Michele Piazza’s face swelled up with bruises. Her leg was broken in more than one place. She was beaten so severely that a year later, she has physical and mental health challenges. Piazza has worked in prisons and secure care facilities for 18 years. She never got so much as a scratch as a guard at the Louisiana State Penitentiary at Angola, one of the largest maximum security prisons. She went to work for the Louisiana Office of Juvenile Justice two years ago. The assault occurred a year into her job at the Acadiana Center for Youth in Bunkie, one of Louisiana’s six secure care facilities for youth convicted of crimes, reports News From The States.


Teenagers decided to break out of the facility last year.

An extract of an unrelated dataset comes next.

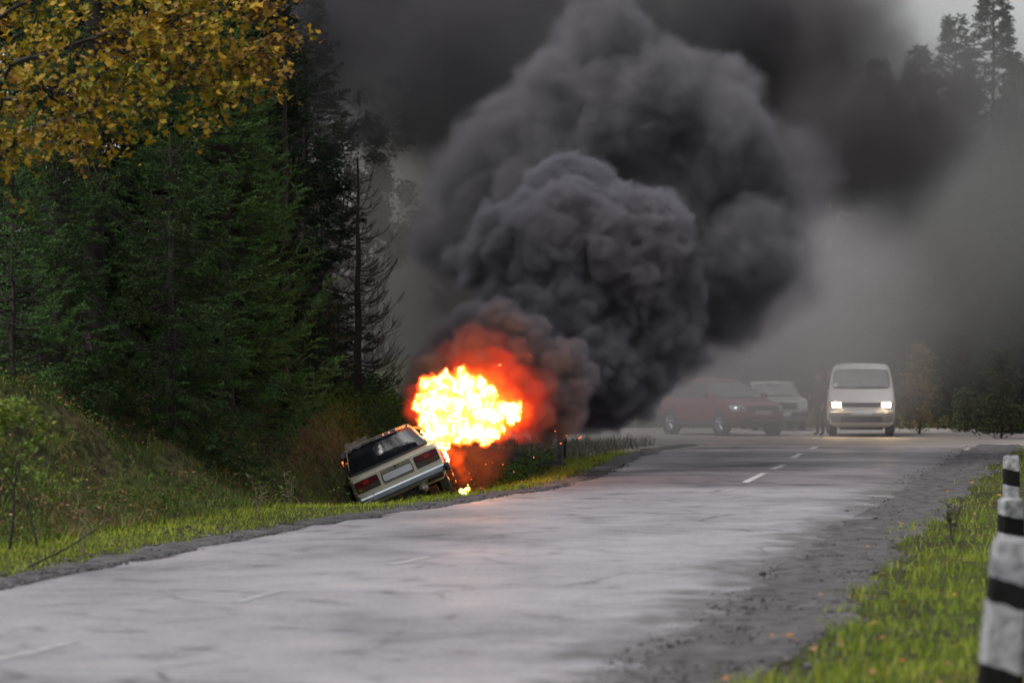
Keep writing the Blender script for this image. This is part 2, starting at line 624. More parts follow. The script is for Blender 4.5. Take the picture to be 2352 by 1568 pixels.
# painted dashes of the centre line, parts of the road
M_PAINT = mat_simple('worn_road_paint', (.33, .322, .322), .7, noise=.35, nscale=9)
M_PAINT_OLD = mat_simple('faded_road_paint', (.222, .213, .22), .6, noise=.25, nscale=7)
dashes = [((1712, 1114), (1755, 1093), .13, 0), ((1772, 1082), (1801, 1072), .13, 0), ((1819, 1056), (1840, 1046), .13, 0),
          ((1648, 1141), (1692, 1129), .12, 1), ((1862, 1037), (1874, 1031), .13, 1),
          ((900, 1308), (985, 1288), .12, 1), ((545, 1398), (640, 1372), .12, 1), ((-60, 1541), (172, 1488), .12, 1)]
for (a, b, w, dulled) in dashes:
    p, q = Vector(G(*a)), Vector(G(*b))
    d = (q - p)
    n_ = 12
    nrm = Vector((-d.y, d.x)).normalized() * w * .5
    vs, fs = [], []
    for i in range(n_ + 1):
        c = p + d * i / n_
        jit = 1 + .25 * (random.random() - .5)
        for s_ in (-1, 1):
            e = c + nrm * s_ * jit
            vs.append((e.x, e.y, float(road_z(e.x, e.y)) + .004))
    for i in range(n_):
        fs.append((2 * i, 2 * i + 1, 2 * i + 3, 2 * i + 2))
    MB().add(vs, fs).build('lane_dash', M_PAINT_OLD if dulled else M_PAINT, road)


# ------------------------------------------------------------------ small scatter: stones, grass, litter
def blades(name, P, h, w, lean, mat, n_seg=2):
    """curved grass blades at points P (n,3); h, w arrays"""
    n = len(P)
    az = rng.random(n) * 6.283
    la = rng.random(n) * 6.283
    sx = np.stack([np.cos(az), np.sin(az), az * 0], -1)
    ld = np.stack([np.cos(la), np.sin(la), la * 0], -1) * (lean * (0.3 + rng.random(n)))[:, None]
    up = np.array([0, 0, 1.])
    h, w = h[:, None], w[:, None]
    b0, b1 = P - sx * w * .5, P + sx * w * .5
    mid = P + up * h * .55 + ld * h * .3
    m0, m1 = mid - sx * w * .4, mid + sx * w * .4
    tip = P + up * h * (1 - .25 * np.linalg.norm(ld, axis=1)[:, None]) + ld * h
    V = np.stack([b0, b1, m0, m1, tip], 1).reshape(-1, 3)
    o = np.arange(n)[:, None] * 5
    q = o + np.array([[0, 1, 3, 2]])
    t_ = o + np.array([[2, 3, 4]])
    return link(name, mesh_np(name, V, tris=t_, quads=q), mat)


def scatter(n, x0, x1, y0, y1, keep):
    x = rng.uniform(x0, x1, n)
    # even in the picture rather than on the ground: more where it is near
    y = 1 / rng.uniform(1 / y1, 1 / y0, n)
    k = keep(x, y)
    return x[k], y[k]


def pebbles(name, x, y, z, size, mat):
    base, tri = ICO1
    n = len(x)
    V = base[None] * (rng.uniform(.65, 1.15, (n, 12, 1))) * size[:, None, None]
    a = rng.random(n) * 6.283
    c, s = np.cos(a)[:, None], np.sin(a)[:, None]
    V = np.stack([V[..., 0] * c - V[..., 1] * s, V[..., 0] * s + V[..., 1] * c, V[..., 2] * .6], -1)
    V += np.stack([x, y, z], -1)[:, None]
    T = tri[None] + (np.arange(n) * 12)[:, None, None]
    return link(name, mesh_np(name, V.reshape(-1, 3), tris=T.reshape(-1, 3)), mat)


M_GRAVEL = mat_simple('dark_gravel', (.06, .056, .06), .9, noise=.8, nscale=5, bump=.4)
M_SHOULDER = mat_simple('gravelly_dirt', (.044, .040, .042), .92, noise=.75, nscale=4.5, bump=1., bscale=30)


def shoulder(name, ex, side, wid, label):
    ys = np.concatenate([np.arange(-20, 16, 3.), np.arange(16, 92, .25)])
    k = 9
    tt = np.linspace(-.35, 1, k)
    w = wid * (.75 + .9 * (fbm(ys * 0 + 70 + side, ys, 1.7, 3) - .25))
    X = ex(ys)[:, None] + side * tt[None] * w[:, None]
    Y = np.repeat(ys[:, None], k, 1)
    Z = np.maximum(ground_z(X, Y), 0) + .012 + (fbm(X, Y, .35, 3) - .35) * .09
    Z[:, 0] -= .05
    Z[:, -1] -= .09
    idx = np.arange(X.size).reshape(X.shape)
    q = np.stack([idx[:-1, :-1], idx[:-1, 1:], idx[1:, 1:], idx[1:, :-1]], -1).reshape(-1, 4)
    o = link(name, mesh_np(name, np.stack([X, Y, Z], -1), quads=q, smooth=True), M_SHOULDER)
    return tag(o, label, kind='structure')


shoulder('gravel_shoulder', xl, -1, .42, 'narrow crumbling gravel edge on the left of the road')
shoulder('gravel_shoulder', xr, 1, 1.0, 'broad muddy gravel shoulder on the right of the road')
x, y = scatter(60000, -9, 13, 22, 92, lambda x, y: ((xl(y) - x > -.15) & (xl(y) - x < .55 + .3 * fbm(x, y, 1.)) | (x - xr(y) > -.5) & (x - xr(y) < 1.1)) & (rng.random(len(x)) < .9))  # white top band paints in the light caught on the bevel
x2, y2 = scatter(60000, -9, 3.5, 26, 75, lambda x, y: (xl(y) - x > -.25) & (xl(y) - x < .5))
x, y = np.concatenate([x, x2]), np.concatenate([y, y2])
tag(pebbles('gravel', x, y, np.maximum(ground_z(x, y), 0) + .022, rng.gamma(2., .0045, len(x)) + .005, M_GRAVEL), 'loose dark gravel along the road edges', 'gravel', kind='stuff')

M_GRASS = mat_leafy('bright_verge_grass', [(.0, (.14, .20, .016)), (.4, (.21, .28, .020)), (.75, (.28, .31, .035)), (1., (.28, .21, .06))], trans=.3, spec=.15)
M_BANKG = mat_leafy('rough_bank_grass', [(.0, (.028, .055, .008)), (.35, (.060, .115, .012)), (.55, (.095, .105, .026)), (.72, (.15, .105, .045)), (1., (.12, .055, .025))], trans=.25, patch=.9, spec=.1)
M_RIGHTG = mat_leafy('right_verge_grass', [(.0, (.075, .125, .014)), (.4, (.145, .21, .018)), (.7, (.22, .25, .03)), (1., (.23, .17, .06))], trans=.3, patch=.8, spec=.15)


def gpts(x, y):
    return np.stack([x, y, ground_z(x, y) - .015], -1)


# left verge
x, y = scatter(260000, -9, 3.2, 26, 86, lambda x, y: (xl(y) - x > .24 + .75 * (fbm(x, y, .5) - .4)) & (xl(y) - x < 1.5 + .7 * fbm(x, y, 2.)))
h = .03 + .06 * rng.random(len(x)) ** 1.5 + .07 * sstep(1.2, 2.2, xl(y) - x) * rng.random(len(x)) + .12 * sstep(52, 58, y) * rng.random(len(x)) ** 2
tag(blades('verge_grass', gpts(x, y), h, .006 + .006 * rng.random(len(x)), .7, M_GRASS), 'bright short grass strip along the left road edge', 'grass', kind='stuff')
# bank
x, y = scatter(300000, -14, 2, 30, 92, lambda x, y: (xl(y) - x > 1.5) & (xl(y) - x < 10) & (fbm(x + 9, y, .6, 3) + .25 * rng.random(len(x)) > .52))
h = (.05 + .17 * rng.random(len(x)) ** 2) * (.5 + .9 * fbm(x, y, 1.4))
tag(blades('bank_grass', gpts(x, y), h, .007 + .010 * rng.random(len(x)), 1.1, M_BANKG), 'rough mixed grass and weeds on the left bank', 'grass', kind='stuff')
# right verge
x, y = scatter(210000, .5, 22, 17, 112, lambda x, y: (x - xr(y) > .65 + 1.0 * (fbm(x, y, .9, 3) - .35)) & (x - xr(y) < 9) & (x < .135 * y + 1.2))
h = (.04 + .13 * rng.random(len(x)) ** 1.6) * (.5 + fbm(x, y, .8))
tag(blades('roadside_grass', gpts(x, y), h, .006 + .009 * rng.random(len(x)), .6, M_RIGHTG), 'patchy green grass on the right of the road', 'grass', kind='stuff')
# grass beyond the bend, along the lot
x, y = scatter(26000, -6, 24, 85, 135, lambda x, y: ((y > 113.5 + 2 * fbm(x, y, 3.)) | (x > 14.5)) & (x > -6))
tag(blades('meadow_grass', gpts(x, y), .25 + .4 * rng.random(len(x)), .03 + .03 * rng.random(len(x)), .5, M_BANKG), 'tall dull grass behind the parked cars', 'grass', kind='stuff')
# pale dry reeds in the hollow left of the bend
M_REED = mat_leafy('pale_dry_reed', [(0, (.10, .09, .07)), (1, (.17, .155, .125))], trans=.2)
x, y = scatter(9000, -6, 5, 84, 92, lambda x, y: (xl(y) - x > .9))
tag(blades('dry_reeds', gpts(x, y), .12 + .3 * rng.random(len(x)), .012 + .012 * rng.random(len(x)), .7, M_REED), 'pale dry reeds in the smoky hollow behind the rail', 'reeds', kind='stuff')


# weeds with broad leaves on the bank, stuff
def leaf_quads(name, P, size, mat, flat=.5, parent=None):
    n = len(P)
    a = rng.normal(size=(n, 3))
    a[:, 2] *= flat
    a /= np.linalg.norm(a, axis=1)[:, None]
    b = np.cross(a, rng.normal(size=(n, 3)))
    b /= np.linalg.norm(b, axis=1)[:, None]
    s = size[:, None]
    nrm = np.cross(a, b)
    V = np.stack([P - a * s, P + b * s * .45 + nrm * s * .15, P + a * s, P - b * s * .45 + nrm * s * .15], 1).reshape(-1, 3)
    o = np.arange(n)[:, None] * 4
    T = np.concatenate([o + np.array([[0, 1, 3]]), o + np.array([[1, 2, 3]])])
    return link(name, mesh_np(name, V, tris=T), mat, parent)


M_WEED = mat_leafy('bank_weeds', [(0, (.025, .05, .010)), (.5, (.05, .095, .016)), (.8, (.08, .12, .03)), (1, (.11, .09, .03))], trans=.2, patch=2., spec=.1)
x, y = scatter(150000, -14, 1.5, 31, 88, lambda x, y: (xl(y) - x > 1.7) & (xl(y) - x < 9) & (fbm(x, y, .8, 3) > .5))
P = gpts(x, y)
P[:, 2] += rng.random(len(x)) ** 1.5 * .5 * sstep(.48, .75, fbm(x, y, .8, 3)) + .02
tag(leaf_quads('bank_weeds', P, .012 + .026 * rng.random(len(x)), M_WEED), 'low leafy weeds covering the left bank', 'weeds', kind='stuff')
# brush in the ditch ahead of the car
x, y = scatter(30000, -5, 2.5, 66.5, 82, lambda x, y: (xl(y) - x > 1.6) & (xl(y) - x < 6.5))
P = gpts(x, y)
P[:, 2] += rng.random(len(x)) ** 1.3 * .5 * (.3 + fbm(x, y, 1.2))
tag(leaf_quads('ditch_brush', P, .02 + .03 * rng.random(len(x)), M_WEED), 'dark leafy brush filling the ditch beside the rail', 'brush', kind='stuff')
M_LITTER = mat_leafy('fallen_leaf_litter', [(0, (.10, .045, .02)), (.5, (.17, .085, .035)), (1, (.26, .17, .07))], trans=.1, spec=.2)
x, y = scatter(15000, -12, 1, 31, 62, lambda x, y: (xl(y) - x > 1.8) & (xl(y) - x < 8) & (fbm(x, y, 1.2) > .48))
x2, y2 = scatter(700, -.5, 3.4, 66, 84, lambda x, y: (xl(y) - x > .4) & (xl(y) - x < 3.0))
x, y = np.concatenate([x, x2]), np.concatenate([y, y2])
P = gpts(x, y)
P[:, 2] += .05 + .12 * rng.random(len(x))
tag(leaf_quads('leaf_litter', P, .018 + .022 * rng.random(len(x)), M_LITTER, .3), 'brown fallen leaves lying over the bank and the ditch edge', 'leaves', kind='stuff')

# ------------------------------------------------------------------ vehicles
M_CREAM = mat_simple('cream_car_paint', (.50, .47, .36), .35, noise=.1, nscale=3, coat=.5)
M_RED = mat_simple('red_car_paint', (.21, .03, .026), .35, noise=.08, coat=.5)
M_WHITE = mat_simple('white_van_paint', (.74, .72, .70), .35, noise=.06, nscale=3, coat=.4)
M_BEIGE = mat_simple('pale_car_paint', (.36, .355, .345), .4, noise=.06, coat=.3)
M_RUBBER = mat_simple('black_rubber', (.012, .012, .014), .7, noise=.3)
M_PLASTIC = mat_simple('grey_black_plastic', (.03, .032, .036), .55, noise=.25)
M_UNDER = mat_simple('rusty_underside', (.03, .024, .02), .9, noise=.6, nscale=6)
M_CHROME = mat_simple('dull_chrome', (.55, .57, .60), .22, metal=1.0, noise=.1)
M_BUMPER = mat_simple('grey_bumper_metal', (.11, .125, .14), .35, metal=.6, noise=.2)
M_ALLOY = mat_simple('alloy_grey', (.42, .42, .43), .4, metal=.7, noise=.1)
M_PLATE = mat_simple('blank_white_plate', (.52, .53, .55), .45, noise=.04)
M_LAMPRED = mat_simple('dark_red_lens', (.085, .004, .010), .2, noise=.2, nscale=14)
M_LAMPHOT = mat_simple('bright_red_lens', (.30, .010, .018), .2, noise=.1)
M_LAMPBROWN = mat_simple('smoked_amber_lens', (.075, .025, .008), .25, noise=.25, nscale=14)
M_LAMPGREY = mat_simple('smoked_grey_lens', (.05, .042, .036), .25, noise=.2, nscale=14)
M_AMBER = mat_simple('amber_lens', (.45, .16, .05), .25, noise=.1)
M_SCORCH = mat_simple('scorched_metal', (.02, .015, .014), .8, noise=.5, nscale=5)
M_PAPER = mat_simple('paper_sticker', (.6, .62, .6), .7, noise=.1, nscale=40)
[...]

When Piazza tried to restrain one of them, he shattered her leg, she said. Her attacker was a 14-year-old who was trying to escape with an 18-year-old resident. Piazza’s brutal assault is not an isolated incident. Former residents, child advocates and employees have described several of the secure care facilities for juveniles as chaotic over the past year. William Sommers, who took over the juvenile justice system 19 months ago, put together a plan that he says will increase safety in the state’s secure care centers. His strategy largely focuses on changing the facilities' physical makeup, reconfiguring the layout of living quarters and fortifying structures to more closely resemble adult correctional facilities. Significant changes to the programming or rehabilitative services have not been included in the plan that Sommers has described.